My good friend Bdale Garbee and I are working on a new rocket flight computer called TeleMetrum. It's using a TI CC1111 microcontroller, which contains a digital RF transceiver along with a tiny microprocessor based on the universally loved Intel 8051.

The CC1111 has the usual array of microcontroller I/O ports: A to D converters, GPIO pins, SPI, I2C, I2S and regular serial ports. It also has a USB device controller, which is why we selected it over the otherwise identical CC1110.

I hadn't ever written a USB device controller before, and my USB experience had been limited to writing a debug interface driver using libusb for this project, which should be the subject of another blog posting someday. USB appears to have been designed by mean people; just getting a simple two-way bytestream involves a huge pile of code.

Starting with FreeRTOS, I found a compatible USB stack written for the LPC2148 processor, lpcusb.

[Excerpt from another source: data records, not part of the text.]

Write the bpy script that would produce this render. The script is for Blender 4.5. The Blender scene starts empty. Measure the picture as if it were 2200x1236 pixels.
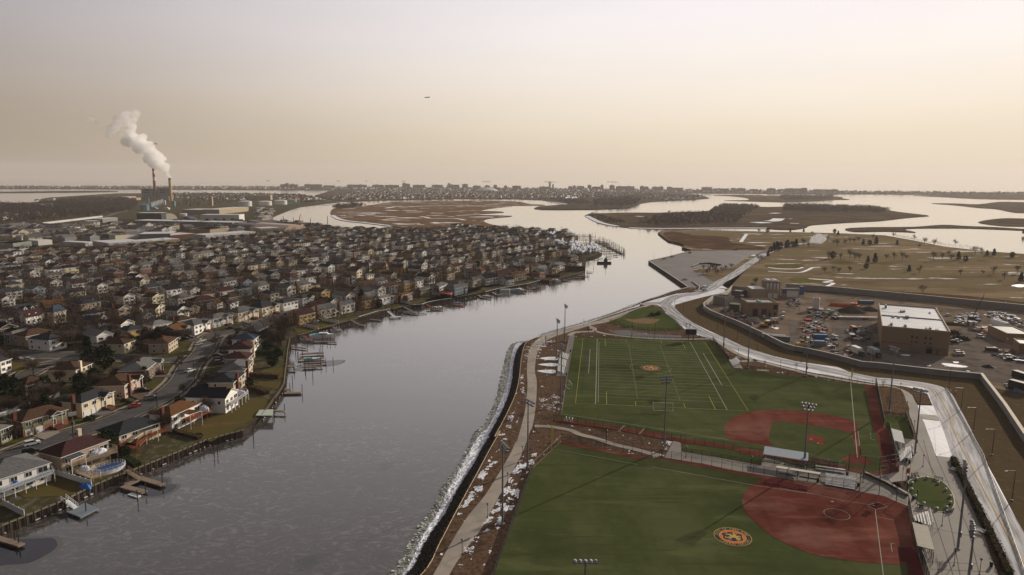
import bpy,bmesh,math,random
from mathutils import Vector,Matrix,noise
rnd=random.Random(7)
D=bpy.data;SC=bpy.context.scene;COL=SC.collection
R=math.radians;PI=math.pi
# ---------------- camera ----------------
CF,CH,CT,CR=1480.0,85.0,0.15675,0.00487
cam=D.objects.new('camera',D.cameras.new('camera'));COL.objects.link(cam);SC.camera=cam
cam.data.sensor_width=36;cam.data.lens=36*CF/2200
cam.data.clip_start=1;cam.data.clip_end=60000
cam.location=(0,0,CH)
_fw=Vector((0,math.cos(CT),-math.sin(CT)));_up0=Vector((0,math.sin(CT),math.cos(CT)))
_rt=Vector((1,0,0))*math.cos(CR)+_up0*math.sin(CR);_up=_up0*math.cos(CR)-Vector((1,0,0))*math.sin(CR)
cam.rotation_euler=Matrix(((_rt.x,_up.x,-_fw.x),(_rt.y,_up.y,-_fw.y),(_rt.z,_up.z,-_fw.z))).to_euler()
# ---------------- sky, sun, exposure ----------------
SUN_AZ,SUN_EL=R(47),R(17.5)
sdir=Vector((math.sin(SUN_AZ)*math.cos(SUN_EL),math.cos(SUN_AZ)*math.cos(SUN_EL),math.sin(SUN_EL)))
w=D.worlds.new('World');SC.world=w;w.use_nodes=True
nt=w.node_tree;nt.nodes.clear();N=nt.nodes.new;Lk=nt.links.new
out=N('ShaderNodeOutputWorld');mixs=N('ShaderNodeMixShader');b1=N('ShaderNodeBackground');b2=N('ShaderNodeBackground')
sky=N('ShaderNodeTexSky');sky.sky_type='NISHITA';sky.sun_disc=False
sky.sun_elevation=SUN_EL;sky.sun_rotation=SUN_AZ;sky.air_density=1.2;sky.dust_density=4;sky.ozone_density=1
Lk(sky.outputs[0],b1.inputs[0]);b1.inputs[1].default_value=0.1
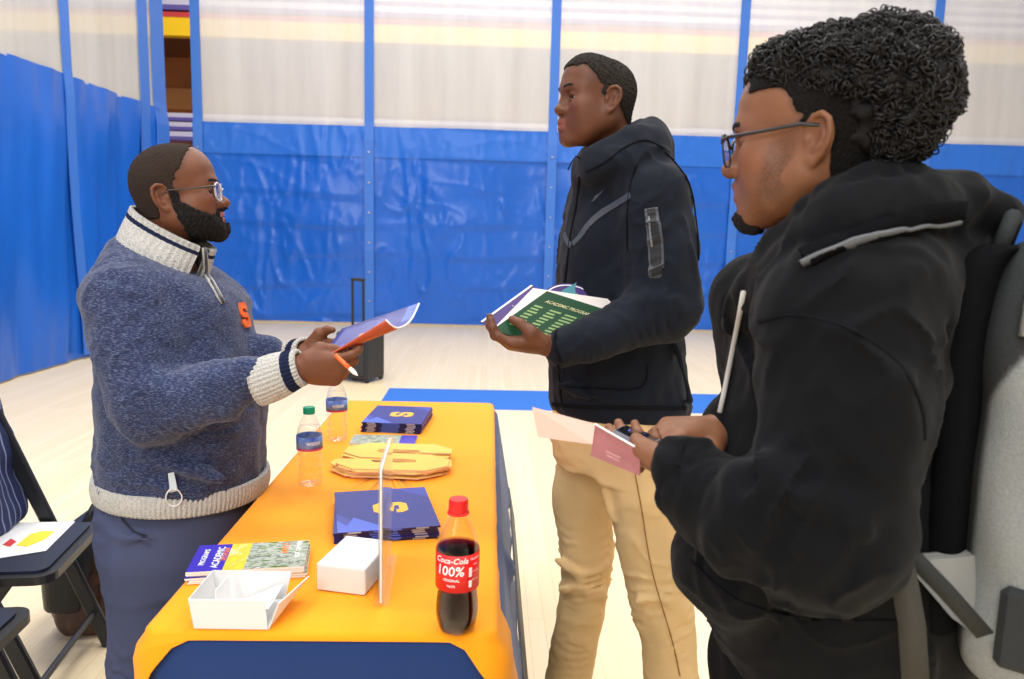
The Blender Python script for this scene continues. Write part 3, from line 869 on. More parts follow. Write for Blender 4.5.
def folder_stack(ll, lr, ul, ur, n, th, labels, group, jit, emb_rot, top_rot=0.0):
    z = ZC + n * th
    a, b, c, d = (PZ(*q, z) for q in (ll, lr, ur, ul))
    cen = (a + b + c + d) / 4; wx = ((b - a).length + (c - d).length) / 2; wy = ((d - a).length + (c - b).length) / 2
    ang = math.atan2((b - a + c - d).y, (b - a + c - d).x)
    print('FOLDER', wx, wy, math.degrees(ang))
    rnd = random.Random(len(labels[0]))
    for i in range(n):
        top = i == n - 1
        r = empty('presentation_folder', (cen.x + rnd.uniform(-jit, jit), cen.y + rnd.uniform(-jit, jit) * .6, ZC + th * i), labels[i] if isinstance(labels, list) else labels, 'folder', group,
                  ang + (rnd.uniform(-.02, .02) if not top else top_rot))
        def put(mb, name, m, keep=True): return mb.build(name, m, r, keep=True)
        q = MB(); q.box((0, 0, th * .5), (wx, wy, th * .86)); put(q, 'cover', folder_blue)
        q = MB(); q.box((0, -wy / 2 - .0004, th * .5), (wx * .998, .0008, th * .8)); put(q, 'spine', mat('spine_dark', srgb(24, 26, 84), rough=.4))
        for x, w in ((-.34, .028), (.32, .028)):
            q = MB(); q.box((wx * x, -wy / 2 - .001, th * .5), (w, .0006, th * .7)); put(q, 'spine_mark', spine_w)
        q = MB(); q.box((wx * -.02, -wy / 2 - .001, th * .5), (.06, .0006, th * .7)); put(q, 'spine_panel', folder_light)
        if top:
            q = MB(); q.prism([(-wx / 2, -wy / 2), (-wx / 2, -wy * .06), (-wx * .30, -wy * .30), (-wx * .22, -wy * .36), (-wx * .05, -wy / 2)], th * .935, th * .95); put(q, 'stripe', folder_mid)
            q = MB(); q.prism([(-wx / 2, -wy / 2), (-wx / 2, -wy * .22), (-wx * .32, -wy / 2)], th * .95, th * .97); put(q, 'stripe', folder_light)
            q = MB(); q.prism([(-wx * .46, -wy * .5), (-wx * .33, -wy * .18), (wx * .02, -wy * .5)], th * .95, th * .965); put(q, 'stripe', folder_light)
            q = MB(); q.prism([(wx / 2, wy / 2), (wx / 2, wy * .22), (wx * .12, wy / 2)], th * .935, th * .95); put(q, 'stripe', folder_mid)
            sz = .078
            q = MB(); Mr = Matrix.Translation((wx * .06, 0, 0)) @ Matrix.Rotation(emb_rot, 4, 'Z') @ Matrix.Diagonal((sz * .82, sz, 1, 1)); q.prism(S_POLY, th * .94, th * 1.02, Mr); put(q, 'letter_emblem', gold)
folder_stack((325, 532), (438, 526), (344, 491), (426, 487), 6, .0046, ['navy folder in the middle of the near stack behind the white box'] * 5 + ['navy folder with gold letter, topmost of the near stack behind the white box'], 'folders in the near stack', .004, math.pi / 2, math.radians(2.5))
folder_stack((364, 422), (424, 424), (375.6, 405), (430, 407), 6, .0056, ['navy folder inside the far stack at the table end'] * 5 + ['navy folder with gold letter, topmost of the far stack at the table end'], 'folders in the far stack', .003, math.pi / 2)
def leaf_mat(name, cols, sc, st):
    m = bpy.data.materials.new(name); m.use_nodes = True
    N = m.node_tree.nodes; L = m.node_tree.links; b = N['Principled BSDF']
    tc = N.new('ShaderNodeTexCoord'); mp = N.new('ShaderNodeMapping'); mp.inputs['Scale'].default_value = st
    n = N.new('ShaderNodeTexNoise'); n.inputs['Scale'].default_value = sc; n.inputs['Detail'].default_value = 5; n.inputs['Roughness'].default_value = .7
    r = N.new('ShaderNodeValToRGB'); r.color_ramp.interpolation = 'LINEAR'
    e = r.color_ramp.elements
    while len(e) < len(cols): e.new(.5)
    for i, c in enumerate(cols): e[i].position = .32 + .36 * i / (len(cols) - 1); e[i].color = (*c, 1)
    L.new(tc.outputs['Object'], mp.inputs[0]); L.new(mp.outputs[0], n.inputs['Vector']); L.new(n.outputs['Fac'], r.inputs[0]); L.new(r.outputs[0], b.inputs['Base Color'])
    b.inputs['Roughness'].default_value = .3
    return m
photo_print = leaf_mat('printed_park_photo', [srgb(24, 40, 20), srgb(90, 120, 40), srgb(190, 195, 190), srgb(70, 85, 50), srgb(225, 225, 220)], 22, (1, 3, 1))
purple_p = mat('purple_print', srgb(66, 54, 178), rough=.35); yellow_p = leaf_mat('yellow_print', [srgb(232, 214, 60), srgb(200, 190, 70), srgb(250, 245, 190)], 25, (1, 1, 1))
orange_p = mat('orange_print', srgb(240, 130, 40), rough=.4)
def leaflets(ll, lr, ul, ur, n, th, label_top, label, group, jit, simple=False):
    z = ZC + n * th
    a, b, c, d = (PZ(*q, z) for q in (ll, lr, ur, ul))
    cen = (a + b + c + d) / 4; wx = ((b - a).length + (c - d).length) / 2; wy = ((d - a).length + (c - b).length) / 2
    ang = math.atan2((b - a + c - d).y, (b - a + c - d).x); rnd = random.Random(5)
    print('LEAF', wx, wy)
    for i in range(n):
        top = i == n - 1
        r = empty('leaflet', (cen.x + rnd.uniform(-jit, jit), cen.y + rnd.uniform(-jit, jit) * .6, ZC + th * i), label_top if top else label, 'leaflet', group, ang + (rnd.uniform(-.03, .03) if not top else 0))
        q = MB(); q.box((0, 0, th * .5), (wx, wy, th * .85)); q.build('paper', white_p, r, keep=True)
        zt = th * .93
        def pl(name, x0, x1, y0, y1, m, dz=0.0):
            q = MB(); q.box(((x0 + x1) / 2 * wx, (y0 + y1) / 2 * wy, zt + dz), ((x1 - x0) * wx, (y1 - y0) * wy, .0003)); q.build(name, m, r, keep=True)
        if simple:
            pl('photo', -.5, .25, -.5, .5, photo_print); pl('title_block', .25, .5, -.5, .5, purple_p); continue
        pl('title_block', -.5, -.20, -.5, .5, purple_p); pl('yellow_field', -.20, -.02, -.5, .5, yellow_p); pl('photo', -.02, .5, -.5, .5, photo_print)
        if top:
            for s, size, x, y, m in (('ACADEMIC', .019, -.28, .0, white_p), ('PROGRAMS', .014, -.40, .02, white_p), ('Syracuse', .017, -.235, .10, orange_p), ('APPLY', .018, .30, .22, orange_p), ('VISIT CAMPUS', .013, .42, .16, white_p)):
                V, F = text_vf(s, size, True); q = MB(); Mr = Matrix.Translation((x * wx, y * wy, zt + .0005)) @ Matrix.Rotation(math.pi / 2, 4, 'Z'); q.add([Mr @ v for v in V], F); q.build('lettering', m, r, keep=True)
leaflets((191, 567), (300, 570), (197, 549), (311, 536), 6, .0042, 'photo covered leaflet with purple title block, topmost of its stack behind the open tray', 'leaflet lower down in the stack behind the open tray', 'leaflets stacked behind the tray', .004)
leaflets((347, 444), (414, 444), (355, 434), (416, 436), 2, .002, 'upper picture leaflet lying in front of the far folder stack', 'lower picture leaflet lying in front of the far folder stack', 'leaflets by the far folders', .004, True)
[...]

Fortunately, that stack is fairly cleanly written, with a narrow interface between the stack and the device. I figured I could replace the LPC2148 bits with CC1111 bits and have it running in short order. Of course, nothing is as simple as it should be.

After about three weeks, I managed to get packets flowing from host to device and started to debug the USB setup stuff. All of my difficulties here relate to the slightly brain damaged way USB signals the end of Setup data flowing from device to host (IN data). This is done by sending a packet which is strictly less than the maximum size advertised by the device, in my case 32 bytes (that's all the CC1111 can handle). If the data to be sent is a multiple of this max size, you send a zero-length packet afterwards.

The first bug was that my code simply delivered a zero length packet every time it was done sending data, in response to the 'a packet has been delivered' interrupt. It should have been obvious, but this ended up flooding the USB link with zero length packets. Once that was fixed, I had the first few setup packets working correctly. Next, I had to fix the code that would chunk up larger setup replies into multiple packets. With that done, I had the initial setup working correctly and the device appeared in the lsusb output.

While debugging this, I had noticed that my ISR was getting called 'a lot', and I found out that none of the USB interrupt status bits were on. I guessed that this meant the master USB interrupt bit was stuck on. Which confused me, as the other interrupt bits I'd played with on the CC1111 all automatically cleared themselves when the ISR was invoked. Hurray for inconsistent hardware, but it turns out that this is not true for all of the interrupts, only some of them. With the interrupts turned back off, I've now got a device which correctly responds to the USB setup and then sits idle:

idVendor           0xfffe 
idProduct          0x000a 
bcdDevice            1.00
iManufacturer           1
iProduct                2 TeleMetrum
iSerial                 3 tele-0

The next task is to figure out how to send NAK packets back when the host asks for data and I have none to send. That may make it possible to send data back and forth, at which point I can write a simple command interpreter for the CC1111 so we can poke at it via USB.

All of this code is in my freertos git repository, I'll see if the freertos or lpcusb people are interested in the code once it's working.